Countries whose governments do not fully comply with the Trafficking Victims Protection Act’s (TVPA) minimum standards are placed on Tier 2. Of these, countries where the numbers of victims are very significant or significantly increasing, and that have failed to make an effort to combat trafficking are brought down a notch and placed on Tier 2 Watch List, according to the 382-page report.

Pakistan shares the tier with countries like Djibouti, Cuba, Burma, Sri Lanka, Malaysia, Tunisia and Saudi Arabia, while Afghanistan, Iraq, India, Indonesia, the UAE and Oman, among others, are placed in Tier 2. Malaysia, which had plummeted last year to the lowest category, Tier 3, was raised a notch this year to the “Watch List” category of Tier 2, after it exhibited “significant efforts” in fighting human trafficking.

Countries in Tier 3 are those whose governments do not respect international norms or laws on trafficking and “are not making significant efforts to do so.” While Russia has remained in Tier 3 since 2013, China rose a notch in 2014 to the Tier 2 Watch List, where it remained this year.

Human trafficking as an industry is worth $150 billion annually, the International Labour Organization says, of which one-third is the estimated contribution of the sex industry. “Trafficking in persons is an insult to human dignity and an assault on freedom,” Kerry declared in the introduction to Monday’s report as he called for a comprehensive “fight against modern slavery.”

Bonded labour

Pakistan’s largest human trafficking problem is bonded labour, the report found, which was concentrated in Sindh and Punjab, and occurred mostly in agriculture and brick-making, but also, to a lesser extent, in fisheries, mining, and carpet-making industries. The report reinforces the notion that brick kiln owners and feudal landlords at times were affiliated with political parties or hold government positions, and used their influence to protect their involvement in bonded labour.

The report also highlighted that Pakistan was a destination country for men, women, and children (particularly from Afghanistan, Bangladesh and Sri Lanka) who were subjected to forced labour, while Women and girls from Afghanistan, China, Russia, Nepal, Iran, Bangladesh, Uzbekistan and Azerbaijan were reportedly subjected to sex trafficking in the country. The majority of Afghan victims in Pakistan were women and girls subjected to trafficking for the purpose of commercial sexual exploitation, including some through forced marriages.

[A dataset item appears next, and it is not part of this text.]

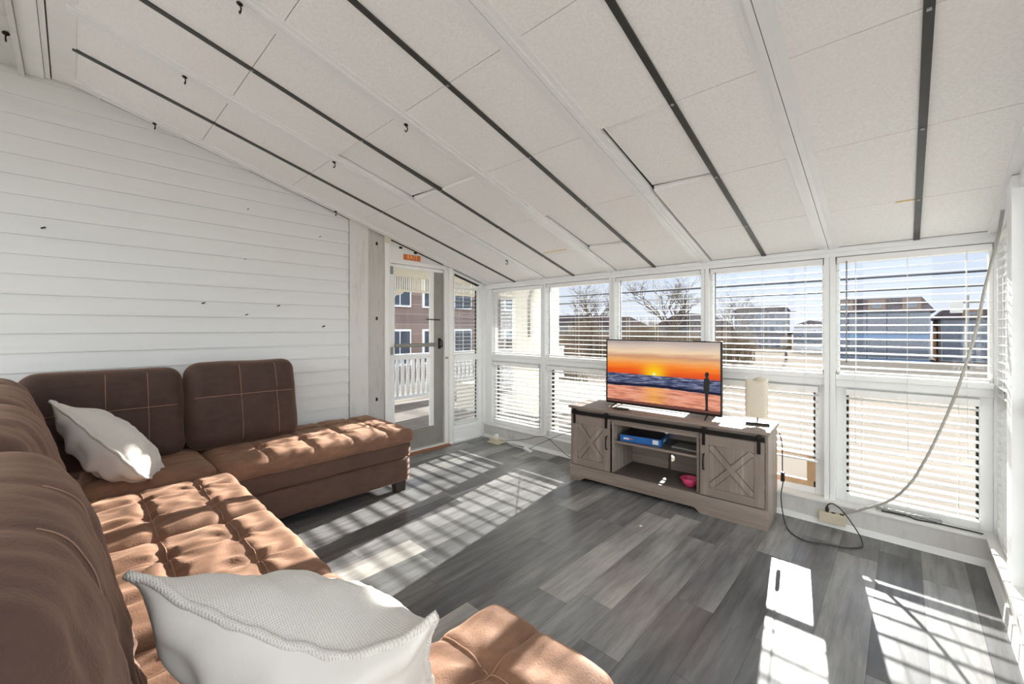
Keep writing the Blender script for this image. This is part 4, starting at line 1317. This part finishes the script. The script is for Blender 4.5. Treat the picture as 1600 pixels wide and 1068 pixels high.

The report recommends Pakistan, which was a source, transit, and destination country for individuals subjected to sex trafficking and forced labour, to “vigorously investigate and prosecute, respecting due process, suspected trafficking offenders and officials complicit in trafficking”; to pass anti-trafficking laws; ensure victims are not penalized for acts committed as a result of being subjected to trafficking;

The report highlights the lack of understanding of law enforcement officials who conflate human trafficking and migrant smuggling figures and report conflated numbers, as it recommends that the government improve efforts to collect, analyse, and accurately report data, distinct from the data on smuggling.

The report does mention the FIA’s efforts in countering the evil of trafficking. In May 2014, the agency had set up a research and analysis centre in Islamabad with four staff members dedicated to gathering and analysing data and trends related to human trafficking and smuggling. The same year the agency partnered with an international organization to set up a helpline and an email address for trafficking victims.

“It’s a fight we absolutely have to win,” Kerry asserted in his introduction. “It is a modern day human rights challenge of enormous proportions.”